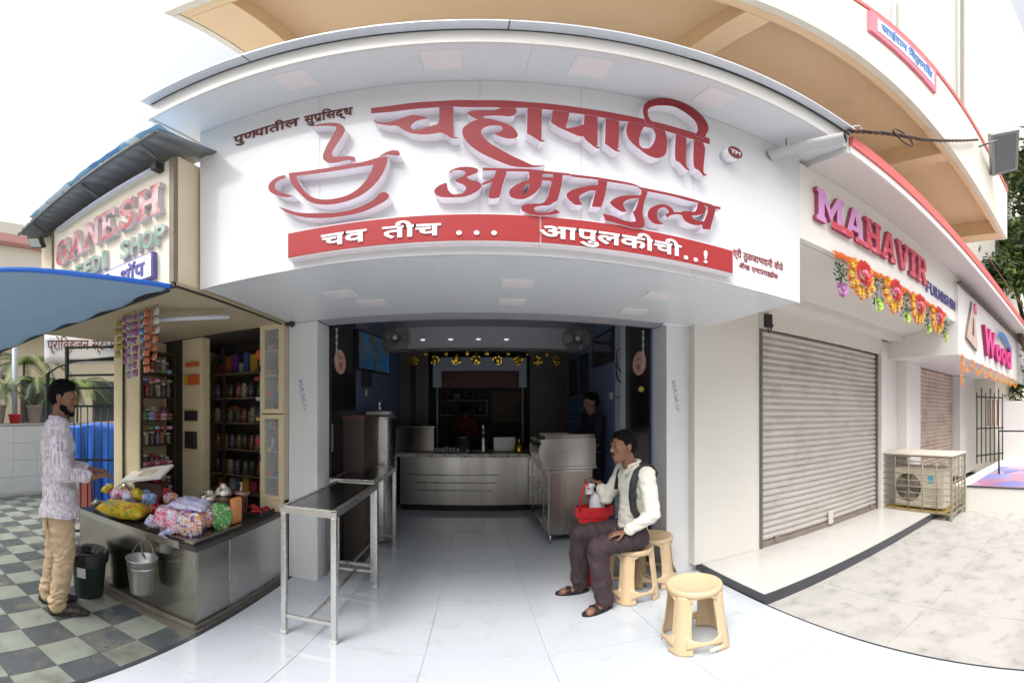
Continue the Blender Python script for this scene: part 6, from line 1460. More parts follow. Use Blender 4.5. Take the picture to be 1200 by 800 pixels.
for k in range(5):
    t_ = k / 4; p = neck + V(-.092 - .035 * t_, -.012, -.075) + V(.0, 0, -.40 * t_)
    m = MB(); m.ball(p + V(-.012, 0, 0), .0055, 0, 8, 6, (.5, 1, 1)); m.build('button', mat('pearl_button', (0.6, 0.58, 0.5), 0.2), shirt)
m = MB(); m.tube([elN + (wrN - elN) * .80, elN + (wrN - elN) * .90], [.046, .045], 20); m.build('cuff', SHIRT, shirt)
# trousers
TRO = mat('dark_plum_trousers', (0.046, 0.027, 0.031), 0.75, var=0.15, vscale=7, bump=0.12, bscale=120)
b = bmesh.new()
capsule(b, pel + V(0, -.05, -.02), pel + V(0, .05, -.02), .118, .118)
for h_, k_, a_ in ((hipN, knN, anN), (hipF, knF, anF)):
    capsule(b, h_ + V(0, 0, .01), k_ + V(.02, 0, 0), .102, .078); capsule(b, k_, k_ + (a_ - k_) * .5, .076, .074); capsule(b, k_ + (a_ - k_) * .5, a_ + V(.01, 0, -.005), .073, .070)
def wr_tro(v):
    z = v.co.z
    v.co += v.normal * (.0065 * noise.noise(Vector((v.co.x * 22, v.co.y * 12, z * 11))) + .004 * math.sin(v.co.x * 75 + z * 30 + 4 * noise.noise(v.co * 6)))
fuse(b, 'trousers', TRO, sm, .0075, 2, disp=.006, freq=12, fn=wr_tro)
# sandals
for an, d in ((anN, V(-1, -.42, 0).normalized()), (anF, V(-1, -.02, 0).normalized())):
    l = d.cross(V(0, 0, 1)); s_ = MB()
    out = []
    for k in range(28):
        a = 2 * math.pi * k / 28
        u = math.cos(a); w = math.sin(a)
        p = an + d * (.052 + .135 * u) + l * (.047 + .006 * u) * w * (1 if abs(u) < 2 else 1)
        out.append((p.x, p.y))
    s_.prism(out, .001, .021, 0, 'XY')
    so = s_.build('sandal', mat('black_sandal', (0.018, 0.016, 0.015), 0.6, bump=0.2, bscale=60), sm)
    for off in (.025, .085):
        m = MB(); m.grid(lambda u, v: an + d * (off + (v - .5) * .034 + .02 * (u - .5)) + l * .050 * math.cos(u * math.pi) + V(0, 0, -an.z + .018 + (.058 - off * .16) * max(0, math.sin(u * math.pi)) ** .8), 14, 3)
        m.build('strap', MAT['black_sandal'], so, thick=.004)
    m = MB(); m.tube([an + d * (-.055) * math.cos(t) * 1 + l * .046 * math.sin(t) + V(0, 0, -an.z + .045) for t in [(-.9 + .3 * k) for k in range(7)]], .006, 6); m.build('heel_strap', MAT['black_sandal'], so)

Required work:
Repeat the material above word for word, please, apart from its images.

Solution below:
Continue the Blender Python script for this scene: part 6, from line 1460. More parts follow. Use Blender 4.5. Take the picture to be 1200 by 800 pixels.
for k in range(5):
    t_ = k / 4; p = neck + V(-.092 - .035 * t_, -.012, -.075) + V(.0, 0, -.40 * t_)
    m = MB(); m.ball(p + V(-.012, 0, 0), .0055, 0, 8, 6, (.5, 1, 1)); m.build('button', mat('pearl_button', (0.6, 0.58, 0.5), 0.2), shirt)
m = MB(); m.tube([elN + (wrN - elN) * .80, elN + (wrN - elN) * .90], [.046, .045], 20); m.build('cuff', SHIRT, shirt)
# trousers
TRO = mat('dark_plum_trousers', (0.046, 0.027, 0.031), 0.75, var=0.15, vscale=7, bump=0.12, bscale=120)
b = bmesh.new()
capsule(b, pel + V(0, -.05, -.02), pel + V(0, .05, -.02), .118, .118)
for h_, k_, a_ in ((hipN, knN, anN), (hipF, knF, anF)):
    capsule(b, h_ + V(0, 0, .01), k_ + V(.02, 0, 0), .102, .078); capsule(b, k_, k_ + (a_ - k_) * .5, .076, .074); capsule(b, k_ + (a_ - k_) * .5, a_ + V(.01, 0, -.005), .073, .070)
def wr_tro(v):
    z = v.co.z
    v.co += v.normal * (.0065 * noise.noise(Vector((v.co.x * 22, v.co.y * 12, z * 11))) + .004 * math.sin(v.co.x * 75 + z * 30 + 4 * noise.noise(v.co * 6)))
fuse(b, 'trousers', TRO, sm, .0075, 2, disp=.006, freq=12, fn=wr_tro)
# sandals
for an, d in ((anN, V(-1, -.42, 0).normalized()), (anF, V(-1, -.02, 0).normalized())):
    l = d.cross(V(0, 0, 1)); s_ = MB()
    out = []
    for k in range(28):
        a = 2 * math.pi * k / 28
        u = math.cos(a); w = math.sin(a)
        p = an + d * (.052 + .135 * u) + l * (.047 + .006 * u) * w * (1 if abs(u) < 2 else 1)
        out.append((p.x, p.y))
    s_.prism(out, .001, .021, 0, 'XY')
    so = s_.build('sandal', mat('black_sandal', (0.018, 0.016, 0.015), 0.6, bump=0.2, bscale=60), sm)
    for off in (.025, .085):
        m = MB(); m.grid(lambda u, v: an + d * (off + (v - .5) * .034 + .02 * (u - .5)) + l * .050 * math.cos(u * math.pi) + V(0, 0, -an.z + .018 + (.058 - off * .16) * max(0, math.sin(u * math.pi)) ** .8), 14, 3)
        m.build('strap', MAT['black_sandal'], so, thick=.004)
    m = MB(); m.tube([an + d * (-.055) * math.cos(t) * 1 + l * .046 * math.sin(t) + V(0, 0, -an.z + .045) for t in [(-.9 + .3 * k) for k in range(7)]], .006, 6); m.build('heel_strap', MAT['black_sandal'], so)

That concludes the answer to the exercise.